RELATED: MOCK DRAFTS LINKING 'SKINS TO BAKER MAYFIELD

  • Expensive: Jags WR Allen Robinson - A second-round pick in 2014, Robinson posted a 1,400-yard season in 2015 and has shown the ability to be a true No. 1 wideout in the NFL. He's 6-foot-3 with speed and leaping ability. In 2016, his numbers dipped to less than 900 yards receiving, but that season the Jacksonville QB Blake Bortles struggled significantly. Here's the thing: Robinson blew out his knee in the NFL opener in 2017, and that might make his price tag drop a bit. Word is the former Penn State star should be fully cleared by early March from the injury, and just 24 years old, he will be intriguing. Washington showed they would spend for a wideout in 2017 with the Pryor signing, but they did so on a one-year deal. If Robinson finds the free agent market not as robust as he wants, maybe a similar short-term deal could be reached?

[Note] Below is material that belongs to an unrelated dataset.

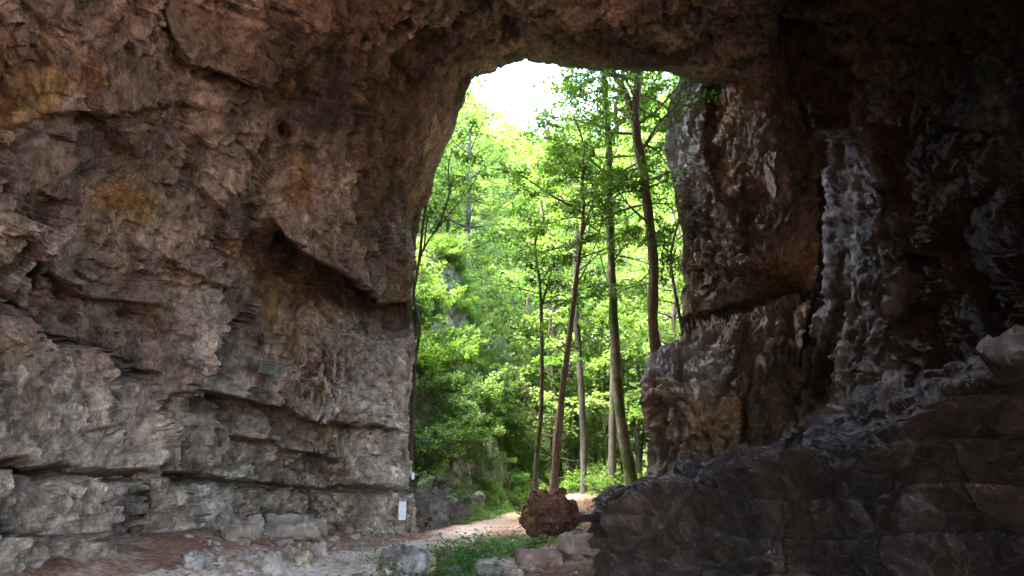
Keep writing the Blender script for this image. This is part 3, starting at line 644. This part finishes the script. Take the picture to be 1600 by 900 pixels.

  • Reasonable: Colts WR Donte Moncrief - A third-round pick in 2014, Moncrief also had a big sophomore season in 2015. He grabbed 64 catches for 733 yards and six touchdowns. That was his only full 16-game season, as injuries have continued to be an issue for the 6-foot-2, 220 lbs. wideout out of Ole Miss. In 2016, only playing in nine games, he still contributed with seven touchdowns. In 2017, his numbers slipped big-time, and he posted less than 400 yards receiving in 12 games. Moncrief's problem isn't talent, it's health. That means he could be relatively cheap, and at just 24 years old, that contract might bring a strong return. 
  • Wild Card: Jets WR Eric Decker -  The Redskins have lacked a true veteran wideout since DeSean Jackson and Pierre Garçon left the team following the 2016 season. Decker will turn 31 in March and would give Washington a different presence in the WR meeting room. He posted two 1,000 yard seasons playing with Peyton Manning in Denver and went to the Super Bowl in 2013. In 2015, while teamed up with Ryan Fitzpatrick playing for the Jets, Decker again hit the 1,000-yard mark and hit the end zone 12 times. Throughout his career, Decker has been a solid red zone threat and has shown the ability to win on tough routes. He will need to take a big pay cut from the $4.5 million, one-year deal he signed in Tennessee in 2017, but that has to be expected considering his paltry production. In 16 games with the Titans, Decker logged 563 yards and only one TD. Decker might make sense, though the cost would need to be low. 

There are plenty of other names to watch, guys like Seattle's Paul Richardson or Buffalo's Jordan Matthews. Free agency opens in mid-March, and some connections between the Redskins and wideouts will start prior to that.